We are the mothers, victims of the raids

Susana Arévalo Hernández and her two children have left the South Texas Family Residential Center, that special hell the United States paid Texas to build in Dilley. Arévalo was one of a number of women and children picked up in raids in early January, picked up, thrown around, and dumped into cages like so much trash. Since her imprisonment, Arévalo has suffered seven epileptic seizures. Her six-year-old son lives with a learning disability. What happened to Susana Arévalo Hernández is the ordinary torture of women who seek asylum.

Susana Arévalo Hernández fled gang violence in El Salvador to run straight into State violence in the United States. According to various reports, ICE agents lied to gain access to her home, and herself and her children. Doctors report that her condition in detention imperils her health and life. Lawyers report that every day in prison is a further violation of her and her children’s human rights and rights to due process. None of this matters. While Arévalo walked, other women and children remain in Dilley detention.

Here’s what should matter: “Every time I have a seizure, I think I’m not coming back. I don’t want my children to see that.” A mother’s concern for her children should matter. It doesn’t.

Susana Arévalo Hernández was one of seven women who wrote a letter to President Obama, which reads, in part: “We are the mothers, victims of the raids … We would like to ask you for our freedom from this unjust detention … We complied with everything that was asked of us, but the system that failed us, just because we came to this country to seek protection, because we couldn’t go back to our countries of origin due to being exposed to so much violence and threats against us and our children. That’s why we came to this country to request asylum … We are not criminals who you have to keep locked up. We have not committed any crime and it is unjust that our children, at such an early age, know what it’s like to be in a jail under guard 24 hours, when at this moment they should be in school living life with dignity like every child deserves to … We need to be free as human beings to be able to fight our cases outside with dignity.”
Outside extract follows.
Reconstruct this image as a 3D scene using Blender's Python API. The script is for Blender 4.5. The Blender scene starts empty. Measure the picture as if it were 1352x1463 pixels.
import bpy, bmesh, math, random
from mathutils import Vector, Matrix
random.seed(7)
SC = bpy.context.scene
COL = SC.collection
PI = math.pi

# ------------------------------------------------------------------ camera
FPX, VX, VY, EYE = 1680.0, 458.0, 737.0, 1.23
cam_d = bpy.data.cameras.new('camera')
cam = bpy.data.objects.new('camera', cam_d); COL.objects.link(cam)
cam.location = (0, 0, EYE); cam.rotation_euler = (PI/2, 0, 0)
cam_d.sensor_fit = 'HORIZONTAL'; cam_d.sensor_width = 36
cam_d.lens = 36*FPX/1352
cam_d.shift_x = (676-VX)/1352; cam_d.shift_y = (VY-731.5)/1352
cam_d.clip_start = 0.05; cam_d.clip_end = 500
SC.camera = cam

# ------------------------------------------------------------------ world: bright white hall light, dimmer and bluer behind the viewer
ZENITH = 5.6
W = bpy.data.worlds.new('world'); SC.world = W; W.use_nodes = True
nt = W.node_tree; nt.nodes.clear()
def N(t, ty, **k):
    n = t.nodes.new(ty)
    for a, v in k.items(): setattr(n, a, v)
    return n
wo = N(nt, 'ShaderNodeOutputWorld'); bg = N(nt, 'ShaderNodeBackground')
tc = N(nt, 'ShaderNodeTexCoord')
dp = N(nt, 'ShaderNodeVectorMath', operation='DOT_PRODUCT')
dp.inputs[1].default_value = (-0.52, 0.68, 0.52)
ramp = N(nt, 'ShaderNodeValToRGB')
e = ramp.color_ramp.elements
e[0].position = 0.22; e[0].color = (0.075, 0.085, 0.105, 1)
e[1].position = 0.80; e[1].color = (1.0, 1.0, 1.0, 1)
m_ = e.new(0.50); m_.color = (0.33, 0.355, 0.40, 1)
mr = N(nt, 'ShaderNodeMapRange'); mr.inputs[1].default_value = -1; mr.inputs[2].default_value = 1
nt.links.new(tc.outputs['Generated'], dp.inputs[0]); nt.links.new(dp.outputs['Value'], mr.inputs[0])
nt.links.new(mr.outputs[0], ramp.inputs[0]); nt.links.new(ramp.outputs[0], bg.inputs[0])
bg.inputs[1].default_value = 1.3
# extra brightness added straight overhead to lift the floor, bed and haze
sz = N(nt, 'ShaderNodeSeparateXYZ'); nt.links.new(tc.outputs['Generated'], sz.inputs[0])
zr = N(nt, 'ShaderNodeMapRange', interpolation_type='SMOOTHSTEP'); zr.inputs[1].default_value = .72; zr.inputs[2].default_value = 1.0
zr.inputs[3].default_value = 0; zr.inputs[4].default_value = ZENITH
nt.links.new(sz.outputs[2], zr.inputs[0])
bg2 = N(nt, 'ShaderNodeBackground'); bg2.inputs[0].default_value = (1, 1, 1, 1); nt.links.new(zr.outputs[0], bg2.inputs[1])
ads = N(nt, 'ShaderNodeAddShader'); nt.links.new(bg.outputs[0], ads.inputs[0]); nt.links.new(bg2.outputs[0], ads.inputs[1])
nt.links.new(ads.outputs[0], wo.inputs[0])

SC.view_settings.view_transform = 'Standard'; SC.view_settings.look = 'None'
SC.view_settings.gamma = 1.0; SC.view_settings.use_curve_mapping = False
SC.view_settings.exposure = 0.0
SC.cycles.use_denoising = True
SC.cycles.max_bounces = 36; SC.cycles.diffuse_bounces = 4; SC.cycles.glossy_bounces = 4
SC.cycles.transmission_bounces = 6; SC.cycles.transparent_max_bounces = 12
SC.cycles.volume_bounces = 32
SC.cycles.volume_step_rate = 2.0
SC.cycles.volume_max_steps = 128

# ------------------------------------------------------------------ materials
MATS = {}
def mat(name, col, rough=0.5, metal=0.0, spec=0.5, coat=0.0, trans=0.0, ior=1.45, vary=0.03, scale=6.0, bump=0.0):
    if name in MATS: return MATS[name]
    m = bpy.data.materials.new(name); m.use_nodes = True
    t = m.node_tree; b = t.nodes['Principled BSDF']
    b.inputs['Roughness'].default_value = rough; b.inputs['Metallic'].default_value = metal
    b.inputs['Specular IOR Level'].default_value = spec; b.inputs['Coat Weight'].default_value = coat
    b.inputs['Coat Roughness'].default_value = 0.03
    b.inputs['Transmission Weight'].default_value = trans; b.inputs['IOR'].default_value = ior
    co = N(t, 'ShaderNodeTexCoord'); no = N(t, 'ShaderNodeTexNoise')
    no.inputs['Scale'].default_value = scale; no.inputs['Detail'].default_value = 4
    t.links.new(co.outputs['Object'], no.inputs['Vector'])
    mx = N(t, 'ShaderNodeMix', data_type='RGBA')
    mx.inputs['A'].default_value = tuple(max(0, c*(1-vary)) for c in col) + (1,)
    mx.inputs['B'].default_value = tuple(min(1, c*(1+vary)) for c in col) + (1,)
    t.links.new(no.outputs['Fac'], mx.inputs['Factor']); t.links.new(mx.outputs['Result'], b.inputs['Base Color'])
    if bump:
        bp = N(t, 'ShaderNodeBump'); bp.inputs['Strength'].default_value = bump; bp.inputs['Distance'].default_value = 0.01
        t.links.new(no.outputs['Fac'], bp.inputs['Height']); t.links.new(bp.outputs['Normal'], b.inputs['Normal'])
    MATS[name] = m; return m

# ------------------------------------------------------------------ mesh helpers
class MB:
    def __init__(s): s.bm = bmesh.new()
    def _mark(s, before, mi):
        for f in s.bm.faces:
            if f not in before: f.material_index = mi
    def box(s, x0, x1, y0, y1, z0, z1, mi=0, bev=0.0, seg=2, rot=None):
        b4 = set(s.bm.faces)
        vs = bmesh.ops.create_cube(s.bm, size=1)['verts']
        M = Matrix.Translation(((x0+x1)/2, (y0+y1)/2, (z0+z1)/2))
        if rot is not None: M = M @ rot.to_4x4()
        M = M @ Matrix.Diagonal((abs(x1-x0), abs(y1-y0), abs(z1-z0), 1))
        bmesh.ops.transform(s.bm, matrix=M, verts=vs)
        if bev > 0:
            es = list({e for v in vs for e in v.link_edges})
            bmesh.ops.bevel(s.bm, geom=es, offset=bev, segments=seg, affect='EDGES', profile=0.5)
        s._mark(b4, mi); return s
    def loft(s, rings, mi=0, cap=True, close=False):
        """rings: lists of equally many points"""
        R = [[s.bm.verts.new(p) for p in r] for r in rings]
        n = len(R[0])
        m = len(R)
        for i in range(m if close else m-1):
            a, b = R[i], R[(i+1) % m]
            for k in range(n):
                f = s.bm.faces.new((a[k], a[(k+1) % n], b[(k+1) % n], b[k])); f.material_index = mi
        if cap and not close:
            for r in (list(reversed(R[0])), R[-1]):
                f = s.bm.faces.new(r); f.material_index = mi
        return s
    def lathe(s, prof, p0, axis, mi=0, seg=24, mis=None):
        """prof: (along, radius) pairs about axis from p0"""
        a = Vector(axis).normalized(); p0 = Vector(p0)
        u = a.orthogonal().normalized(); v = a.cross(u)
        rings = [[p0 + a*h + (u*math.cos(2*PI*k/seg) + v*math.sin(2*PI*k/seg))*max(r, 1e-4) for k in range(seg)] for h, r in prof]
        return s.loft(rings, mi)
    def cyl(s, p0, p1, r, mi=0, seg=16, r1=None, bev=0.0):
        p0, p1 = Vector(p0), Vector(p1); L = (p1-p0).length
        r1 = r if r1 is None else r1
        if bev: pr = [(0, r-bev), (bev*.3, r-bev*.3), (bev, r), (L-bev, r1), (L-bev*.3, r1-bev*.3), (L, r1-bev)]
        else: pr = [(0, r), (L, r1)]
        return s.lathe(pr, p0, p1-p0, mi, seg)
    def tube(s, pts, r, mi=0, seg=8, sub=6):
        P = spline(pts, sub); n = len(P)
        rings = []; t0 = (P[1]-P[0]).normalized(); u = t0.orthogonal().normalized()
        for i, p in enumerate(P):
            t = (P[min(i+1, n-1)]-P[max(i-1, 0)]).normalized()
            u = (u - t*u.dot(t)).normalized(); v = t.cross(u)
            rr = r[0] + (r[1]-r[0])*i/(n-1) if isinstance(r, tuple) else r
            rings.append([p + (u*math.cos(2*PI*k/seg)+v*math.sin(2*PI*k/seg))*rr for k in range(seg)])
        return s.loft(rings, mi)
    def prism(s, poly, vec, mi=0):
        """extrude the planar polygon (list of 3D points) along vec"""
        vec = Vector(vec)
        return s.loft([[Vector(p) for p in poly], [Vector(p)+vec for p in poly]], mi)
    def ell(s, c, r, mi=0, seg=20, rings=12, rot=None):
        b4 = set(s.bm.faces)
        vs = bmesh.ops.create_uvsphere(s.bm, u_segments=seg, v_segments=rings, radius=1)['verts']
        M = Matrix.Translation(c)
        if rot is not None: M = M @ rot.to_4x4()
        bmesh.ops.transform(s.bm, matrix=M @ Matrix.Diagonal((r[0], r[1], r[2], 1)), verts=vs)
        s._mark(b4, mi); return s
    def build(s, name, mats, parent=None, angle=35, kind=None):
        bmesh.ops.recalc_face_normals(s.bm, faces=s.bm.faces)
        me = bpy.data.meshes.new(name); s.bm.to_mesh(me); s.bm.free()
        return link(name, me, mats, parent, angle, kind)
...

Ana Silvia Orellana, Dominga Rivas, Elsy Monge López, Gloria Díaz Rivas, Isamar Sanchez Chicas, Marta María Hernández and Susana Arévalo Hernández signed that letter. They represented 12 families imprisoned in Dilley and Berks County, in Pennsylvania. The twelve families add up to 33 women and children. This is the arithmetics of asylum in the United States today: lies, violence, indignity, criminalization, and more intense violence. Why must a Central American woman be on death’s door to get a hearing? Why must Central American children and their mothers live in an atmosphere of fear and a reign of terror? What sort of democracy is that?